His mother told investigators that her son had also outlined his problem in person
to Gaitán, who had not offered him any hope. It was not known if he had ever fired a weapon in his life, but the manner in which he handled the one used in the crime was very far from being a novice’s. The revolver was a long .38, so battered it was astonishing that it had not misfired.

Some employees of the building believed they had seen him on the floor where Gaitán’s offices were located
on the night before the assassination. The porter stated without any doubt that on the morning of April 9 he had seen him go up the stairs and come down afterward in the elevator with an unknown man. It seemed to him that both men waited for several hours near the entrance to the building, but Roa was by himself next to the door when Gaitán went up to his office.

Gabriel Restrepo, a reporter
on
Jornada
—the newspaper of Gaitán’s campaign—inventoried the identity papers Roa Sierra was carrying with him when he committed the crime.
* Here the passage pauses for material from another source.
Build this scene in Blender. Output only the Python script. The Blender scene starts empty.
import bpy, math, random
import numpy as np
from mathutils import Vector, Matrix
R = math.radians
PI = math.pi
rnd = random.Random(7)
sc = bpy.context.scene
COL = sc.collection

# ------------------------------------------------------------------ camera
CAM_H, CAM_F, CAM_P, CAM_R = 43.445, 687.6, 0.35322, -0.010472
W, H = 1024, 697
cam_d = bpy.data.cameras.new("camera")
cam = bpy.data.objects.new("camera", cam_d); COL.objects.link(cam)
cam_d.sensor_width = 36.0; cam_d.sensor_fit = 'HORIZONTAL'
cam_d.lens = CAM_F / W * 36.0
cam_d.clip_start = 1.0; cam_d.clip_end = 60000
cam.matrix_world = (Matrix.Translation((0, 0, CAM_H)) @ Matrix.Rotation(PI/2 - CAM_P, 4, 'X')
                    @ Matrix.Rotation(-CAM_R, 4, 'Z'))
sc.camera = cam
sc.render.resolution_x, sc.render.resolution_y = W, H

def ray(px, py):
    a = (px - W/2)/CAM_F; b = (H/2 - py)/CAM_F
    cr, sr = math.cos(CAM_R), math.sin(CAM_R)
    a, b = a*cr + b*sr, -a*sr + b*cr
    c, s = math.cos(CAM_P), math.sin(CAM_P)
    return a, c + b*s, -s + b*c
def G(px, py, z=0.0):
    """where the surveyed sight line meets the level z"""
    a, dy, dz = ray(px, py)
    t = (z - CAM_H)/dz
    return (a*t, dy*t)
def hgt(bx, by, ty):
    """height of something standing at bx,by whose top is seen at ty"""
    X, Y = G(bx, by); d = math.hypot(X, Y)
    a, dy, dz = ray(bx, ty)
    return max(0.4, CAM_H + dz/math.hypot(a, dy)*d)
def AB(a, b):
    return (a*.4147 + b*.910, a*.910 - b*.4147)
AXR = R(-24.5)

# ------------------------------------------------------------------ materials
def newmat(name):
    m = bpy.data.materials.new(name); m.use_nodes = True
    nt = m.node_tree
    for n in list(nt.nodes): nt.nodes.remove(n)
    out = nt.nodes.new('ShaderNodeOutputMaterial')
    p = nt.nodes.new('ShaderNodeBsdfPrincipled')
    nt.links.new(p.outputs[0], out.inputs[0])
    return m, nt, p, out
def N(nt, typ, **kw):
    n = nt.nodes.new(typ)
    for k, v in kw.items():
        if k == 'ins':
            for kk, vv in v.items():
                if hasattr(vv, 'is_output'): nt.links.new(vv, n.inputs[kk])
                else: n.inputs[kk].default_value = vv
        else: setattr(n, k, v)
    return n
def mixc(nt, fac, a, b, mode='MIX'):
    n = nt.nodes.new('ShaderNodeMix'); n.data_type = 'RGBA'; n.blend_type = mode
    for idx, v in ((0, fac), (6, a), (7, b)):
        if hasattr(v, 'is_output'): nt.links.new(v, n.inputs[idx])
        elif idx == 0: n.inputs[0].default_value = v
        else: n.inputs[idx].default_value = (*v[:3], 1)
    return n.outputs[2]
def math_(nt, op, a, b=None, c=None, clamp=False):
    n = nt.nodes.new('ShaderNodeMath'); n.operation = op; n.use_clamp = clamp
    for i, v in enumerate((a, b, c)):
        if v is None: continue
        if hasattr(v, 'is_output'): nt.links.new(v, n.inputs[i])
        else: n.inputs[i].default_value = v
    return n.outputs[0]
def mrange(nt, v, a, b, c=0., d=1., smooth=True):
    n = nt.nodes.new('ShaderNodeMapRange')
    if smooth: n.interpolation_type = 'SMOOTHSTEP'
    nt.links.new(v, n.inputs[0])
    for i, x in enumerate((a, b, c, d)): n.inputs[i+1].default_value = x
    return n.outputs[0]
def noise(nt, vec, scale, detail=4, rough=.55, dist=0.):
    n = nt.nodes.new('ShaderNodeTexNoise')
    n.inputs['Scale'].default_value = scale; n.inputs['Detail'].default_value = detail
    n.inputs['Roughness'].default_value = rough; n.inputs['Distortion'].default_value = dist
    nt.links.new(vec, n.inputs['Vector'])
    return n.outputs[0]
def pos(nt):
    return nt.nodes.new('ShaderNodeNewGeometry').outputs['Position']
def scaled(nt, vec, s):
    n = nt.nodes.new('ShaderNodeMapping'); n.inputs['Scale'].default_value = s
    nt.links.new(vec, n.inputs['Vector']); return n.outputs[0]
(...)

They left no doubt regarding his identity and social status but gave no clue regarding his intentions. In his trouser pockets he had eighty-two centavos in mixed coins, when several important things in daily life cost only five. In an inner pocket of his jacket
he carried a black leather wallet with a one-peso bill. He also had a certificate that guaranteed his honesty, another from the police according to which he had no criminal record, and a third with his address in a poor district: Calle Octava, number 30-73. According to the record of military service as a reservist second class that he carried in the same pocket, he was the son of Rafael Roa
and Encarnación Sierra, born twenty-one years earlier on November 4, 1927.